■ **EXERCISE TASK**:
Copy all lines in which the word "scene" can be found.
-- BEGIN SOURCE EXCERPT --
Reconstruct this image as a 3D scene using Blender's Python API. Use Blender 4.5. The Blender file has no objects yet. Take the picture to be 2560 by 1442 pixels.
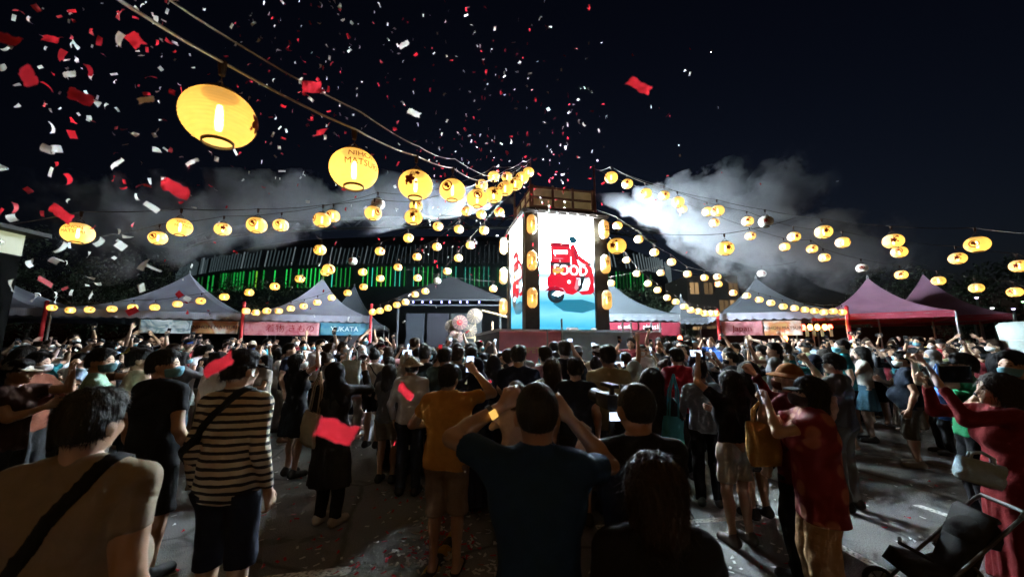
import bpy, bmesh, math, random
import numpy as np
from mathutils import Vector, Matrix, Euler
R = math.radians
rng = random.Random(7)
scene = bpy.context.scene
C = scene.collection

# ------------------------------------------------------------------ camera
CAM_H = 1.8
FOC = 940.0                       # focal length in photograph pixels (2560 wide)
PITCH = math.atan(144 / FOC)      # the horizon lies 144 px under the middle
cam_data = bpy.data.cameras.new('camera')
cam = bpy.data.objects.new('camera', cam_data)
C.objects.link(cam)
cam.location = (0, 0, CAM_H)
cam.rotation_euler = (math.pi / 2 + PITCH, 0, 0)
cam_data.sensor_width = 36
cam_data.lens = 36 * FOC / 2560
cam_data.clip_start = 0.05
cam_data.clip_end = 2000
cam_data.dof.use_dof = True            # the lens is focused on the middle of the crowd
cam_data.dof.focus_distance = 6.0
cam_data.dof.aperture_fstop = 2.0
scene.camera = cam

# ------------------------------------------------------------------ night sky
world = bpy.data.worlds.new('World')
scene.world = world
world.use_nodes = True
wn = world.node_tree
sky = wn.nodes.new('ShaderNodeTexSky')
sky.sky_type = 'NISHITA'
sky.sun_disc = False
sky.sun_elevation = R(-5)
sky.sun_rotation = R(15)
sky.air_density = 1.5
sky.ozone_density = 3.0
bg = wn.nodes['Background']
hs = wn.nodes.new('ShaderNodeHueSaturation')
hs.inputs['Saturation'].default_value = 0.78
wn.links.new(sky.outputs[0], hs.inputs['Color'])
wn.links.new(hs.outputs[0], bg.inputs[0])
bg.inputs[1].default_value = 0.068

# ------------------------------------------------------------------ moon, far weaker than the lamps
moon = bpy.data.lights.new('moon', 'SUN')
moon.energy = 0.004
moon.angle = R(0.5)
moon.color = (1, 0.9, 0.78)
mo = bpy.data.objects.new('moon', moon)
C.objects.link(mo)
mo.rotation_euler = (R(35), 0, R(25))

# ------------------------------------------------------------------ exposure and sampling
vs = scene.view_settings
vs.view_transform = 'Standard'
vs.look = 'None'
vs.exposure = 2.85
vs.gamma = 1.0
vs.use_curve_mapping = False
cy = scene.cycles
cy.use_denoising = True
cy.denoiser = 'OPENIMAGEDENOISE'
cy.use_adaptive_sampling = True
cy.adaptive_threshold = 0.02
cy.max_bounces = 7
cy.diffuse_bounces = 2
cy.glossy_bounces = 2
cy.transmission_bounces = 4
cy.transparent_max_bounces = 8
cy.volume_bounces = 2
cy.volume_step_rate = 1.0
cy.volume_max_steps = 256
cy.sample_clamp_indirect = 4
cy.caustics_reflective = False
cy.caustics_refractive = False
cy.use_light_tree = True

# ================================================================== helpers
CP, SP = math.cos(PITCH), math.sin(PITCH)
def ray(px, py):
    u = (px - 1280) / FOC
    v = (721 - py) / FOC
    return Vector((u, CP - v * SP, SP + v * CP))
def at(px, py, depth):
    """the point at camera-axis depth seen at a photograph pixel"""
    return Vector((0, 0, CAM_H)) + ray(px, py) * depth
def at_y(px, py, y):
    d = ray(px, py)
    return Vector((0, 0, CAM_H)) + d * (y / d.y)
def ground_z(y):
    t = min(1, max(0, (y - 4.5) / 5.5))
    return 0.28 * t * t * (3 - 2 * t)
def x_at(px, y, z):
    """world x of a point at distance y and height z that shows at column px"""
    return (px - 1280) / FOC * (y * CP + (z - CAM_H) * SP)

def tag(o, label=None, cat=None, group=None, kind=None):
    if label: o['label'] = label
    if cat: o['category'] = cat
    if group: o['group'] = group
    if kind: o['kind'] = kind
    return o
def link(o, parent=None):
    C.objects.link(o)
    if parent is not None: o.parent = parent
    return o
def empty(name, loc=(0, 0, 0), rz=0.0, parent=None):
    o = bpy.data.objects.new(name, None)
    o.empty_display_size = 0.1
    link(o, parent)
    o.location = loc
    o.rotation_euler = (0, 0, rz)
    return o
def mobj(name, mesh, parent=None, mat=None, loc=None):
    if mat is not None and len(mesh.materials) == 0: mesh.materials.append(mat)
    o = bpy.data.objects.new(name, mesh)
    link(o, parent)
    if loc is not None: o.location = loc
    if mat is not None and mesh.materials[0] is not mat:
        o.material_slots[0].link = 'OBJECT'
        o.material_slots[0].material = mat
    return o

class MB:
    """collects boxes, tubes and faces into one mesh"""
    def __init__(s): s.v = []; s.f = []; s.m = []
    def add(s, v, f, m=0):
        n = len(s.v); s.v += [tuple(p) for p in v]; s.f += [tuple(i + n for i in q) for q in f]; s.m += [m] * len(f)
    def box(s, lo, hi, m=0, mat=None):
        x0, y0, z0 = lo; x1, y1, z1 = hi
        v = [(x0,y0,z0),(x1,y0,z0),(x1,y1,z0),(x0,y1,z0),(x0,y0,z1),(x1,y0,z1),(x1,y1,z1),(x0,y1,z1)]
        if mat is not None: v = [mat @ Vector(p) for p in v]
        s.add(v, [(0,3,2,1),(4,5,6,7),(0,1,5,4),(1,2,6,5),(2,3,7,6),(3,0,4,7)], m)
        return s
    def tube(s, pts, r, n=8, m=0, cap=True):
        pts = [Vector(p) for p in pts]
        rs = r if isinstance(r, (list, tuple)) else [r] * len(pts)
        base = len(s.v)
        up = Vector((0, 0, 1))
        for i, p in enumerate(pts):
            d = (pts[min(i + 1, len(pts) - 1)] - pts[max(i - 1, 0)]).normalized()
            a = d.cross(up)
            if a.length < 1e-3: a = d.cross(Vector((1, 0, 0)))
            a.normalize(); b = d.cross(a)
            for k in range(n):
                t = 2 * math.pi * k / n
                s.v.append(tuple(p + (a * math.cos(t) + b * math.sin(t)) * rs[i]))
        for i in range(len(pts) - 1):
            for k in range(n):
                k2 = (k + 1) % n
                s.f.append((base + i * n + k, base + i * n + k2, base + (i + 1) * n + k2, base + (i + 1) * n + k)); s.m.append(m)
        if cap:
            s.f.append(tuple(base + k for k in range(n))[::-1]); s.m.append(m)
            s.f.append(tuple(base + (len(pts) - 1) * n + k for k in range(n))); s.m.append(m)
        return s
    def lathe(s, prof, n=24, m=0, c=(0, 0, 0)):
        base = len(s.v)
        for r, z in prof:
            for k in range(n):
                t = 2 * math.pi * k / n
                s.v.append((c[0] + r * math.cos(t), c[1] + r * math.sin(t), c[2] + z))
        for i in range(len(prof) - 1):
            for k in range(n):
                k2 = (k + 1) % n
                s.f.append((base + i*n + k, base + i*n + k2, base + (i+1)*n + k2, base + (i+1)*n + k)); s.m.append(m)
        return s
    def mesh(s, name, mats=(), smooth=False):
        me = bpy.data.meshes.new(name)
        me.from_pydata(s.v, [], s.f)
        for m in mats: me.materials.append(m)
        if len(mats) > 1: me.polygons.foreach_set('material_index', s.m)
        if smooth: me.polygons.foreach_set('use_smooth', [True] * len(s.f))
        me.update()
        return me
    def build(s, name, mat, parent=None, smooth=False, loc=None):
        o = bpy.data.objects.new(name, s.mesh(name, [mat] if not isinstance(mat, (list, tuple)) else mat, smooth))
        link(o, parent)
        if loc is not None: o.location = loc
        return o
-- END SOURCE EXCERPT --
■ **RESULT OF THIS EXERCISE**:
Reconstruct this image as a 3D scene using Blender's Python API. Use Blender 4.5. The Blender file has no objects yet. Take the picture to be 2560 by 1442 pixels.
scene = bpy.context.scene
C = scene.collection
scene.camera = cam
scene.world = world
vs = scene.view_settings
cy = scene.cycles